Set exercise: Write out the listing exactly as it is given.

------ Dataset extract ------

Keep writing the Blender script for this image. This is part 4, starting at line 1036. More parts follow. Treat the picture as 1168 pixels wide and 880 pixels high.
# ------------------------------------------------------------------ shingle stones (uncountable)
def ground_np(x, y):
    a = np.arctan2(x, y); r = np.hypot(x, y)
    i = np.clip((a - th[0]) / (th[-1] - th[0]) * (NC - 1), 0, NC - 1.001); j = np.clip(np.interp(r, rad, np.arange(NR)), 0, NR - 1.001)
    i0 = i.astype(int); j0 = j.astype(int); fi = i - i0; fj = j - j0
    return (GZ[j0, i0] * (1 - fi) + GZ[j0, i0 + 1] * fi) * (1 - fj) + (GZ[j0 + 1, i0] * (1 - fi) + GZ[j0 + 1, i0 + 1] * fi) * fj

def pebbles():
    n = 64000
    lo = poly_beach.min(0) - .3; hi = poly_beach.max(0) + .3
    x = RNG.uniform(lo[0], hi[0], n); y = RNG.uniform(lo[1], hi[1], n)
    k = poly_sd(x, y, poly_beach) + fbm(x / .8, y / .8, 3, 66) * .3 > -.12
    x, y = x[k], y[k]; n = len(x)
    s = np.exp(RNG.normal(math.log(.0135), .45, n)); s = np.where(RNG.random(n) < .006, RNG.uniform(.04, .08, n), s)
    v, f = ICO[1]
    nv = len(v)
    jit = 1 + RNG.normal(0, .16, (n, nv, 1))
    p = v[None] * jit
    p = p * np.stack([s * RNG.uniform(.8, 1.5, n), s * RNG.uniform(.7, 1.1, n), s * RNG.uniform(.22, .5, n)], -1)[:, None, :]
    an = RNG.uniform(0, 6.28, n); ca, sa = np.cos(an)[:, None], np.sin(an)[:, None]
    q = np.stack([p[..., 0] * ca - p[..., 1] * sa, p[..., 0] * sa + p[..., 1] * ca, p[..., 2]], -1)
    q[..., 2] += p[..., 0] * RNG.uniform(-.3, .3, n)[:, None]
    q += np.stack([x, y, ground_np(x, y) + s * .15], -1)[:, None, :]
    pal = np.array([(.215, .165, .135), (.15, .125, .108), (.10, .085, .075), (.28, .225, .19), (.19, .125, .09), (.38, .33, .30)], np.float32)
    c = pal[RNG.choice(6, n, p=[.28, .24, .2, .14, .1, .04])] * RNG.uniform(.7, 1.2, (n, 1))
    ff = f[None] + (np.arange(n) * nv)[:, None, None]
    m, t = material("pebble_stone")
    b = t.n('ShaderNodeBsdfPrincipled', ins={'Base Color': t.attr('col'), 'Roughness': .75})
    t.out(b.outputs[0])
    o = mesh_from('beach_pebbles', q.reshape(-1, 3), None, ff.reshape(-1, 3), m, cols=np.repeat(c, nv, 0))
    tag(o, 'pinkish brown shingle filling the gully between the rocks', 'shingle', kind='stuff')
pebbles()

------

Reply to the exercise:
Keep writing the Blender script for this image. This is part 4, starting at line 1036. More parts follow. Treat the picture as 1168 pixels wide and 880 pixels high.
# ------------------------------------------------------------------ shingle stones (uncountable)
def ground_np(x, y):
    a = np.arctan2(x, y); r = np.hypot(x, y)
    i = np.clip((a - th[0]) / (th[-1] - th[0]) * (NC - 1), 0, NC - 1.001); j = np.clip(np.interp(r, rad, np.arange(NR)), 0, NR - 1.001)
    i0 = i.astype(int); j0 = j.astype(int); fi = i - i0; fj = j - j0
    return (GZ[j0, i0] * (1 - fi) + GZ[j0, i0 + 1] * fi) * (1 - fj) + (GZ[j0 + 1, i0] * (1 - fi) + GZ[j0 + 1, i0 + 1] * fi) * fj

def pebbles():
    n = 64000
    lo = poly_beach.min(0) - .3; hi = poly_beach.max(0) + .3
    x = RNG.uniform(lo[0], hi[0], n); y = RNG.uniform(lo[1], hi[1], n)
    k = poly_sd(x, y, poly_beach) + fbm(x / .8, y / .8, 3, 66) * .3 > -.12
    x, y = x[k], y[k]; n = len(x)
    s = np.exp(RNG.normal(math.log(.0135), .45, n)); s = np.where(RNG.random(n) < .006, RNG.uniform(.04, .08, n), s)
    v, f = ICO[1]
    nv = len(v)
    jit = 1 + RNG.normal(0, .16, (n, nv, 1))
    p = v[None] * jit
    p = p * np.stack([s * RNG.uniform(.8, 1.5, n), s * RNG.uniform(.7, 1.1, n), s * RNG.uniform(.22, .5, n)], -1)[:, None, :]
    an = RNG.uniform(0, 6.28, n); ca, sa = np.cos(an)[:, None], np.sin(an)[:, None]
    q = np.stack([p[..., 0] * ca - p[..., 1] * sa, p[..., 0] * sa + p[..., 1] * ca, p[..., 2]], -1)
    q[..., 2] += p[..., 0] * RNG.uniform(-.3, .3, n)[:, None]
    q += np.stack([x, y, ground_np(x, y) + s * .15], -1)[:, None, :]
    pal = np.array([(.215, .165, .135), (.15, .125, .108), (.10, .085, .075), (.28, .225, .19), (.19, .125, .09), (.38, .33, .30)], np.float32)
    c = pal[RNG.choice(6, n, p=[.28, .24, .2, .14, .1, .04])] * RNG.uniform(.7, 1.2, (n, 1))
    ff = f[None] + (np.arange(n) * nv)[:, None, None]
    m, t = material("pebble_stone")
    b = t.n('ShaderNodeBsdfPrincipled', ins={'Base Color': t.attr('col'), 'Roughness': .75})
    t.out(b.outputs[0])
    o = mesh_from('beach_pebbles', q.reshape(-1, 3), None, ff.reshape(-1, 3), m, cols=np.repeat(c, nv, 0))
    tag(o, 'pinkish brown shingle filling the gully between the rocks', 'shingle', kind='stuff')
pebbles()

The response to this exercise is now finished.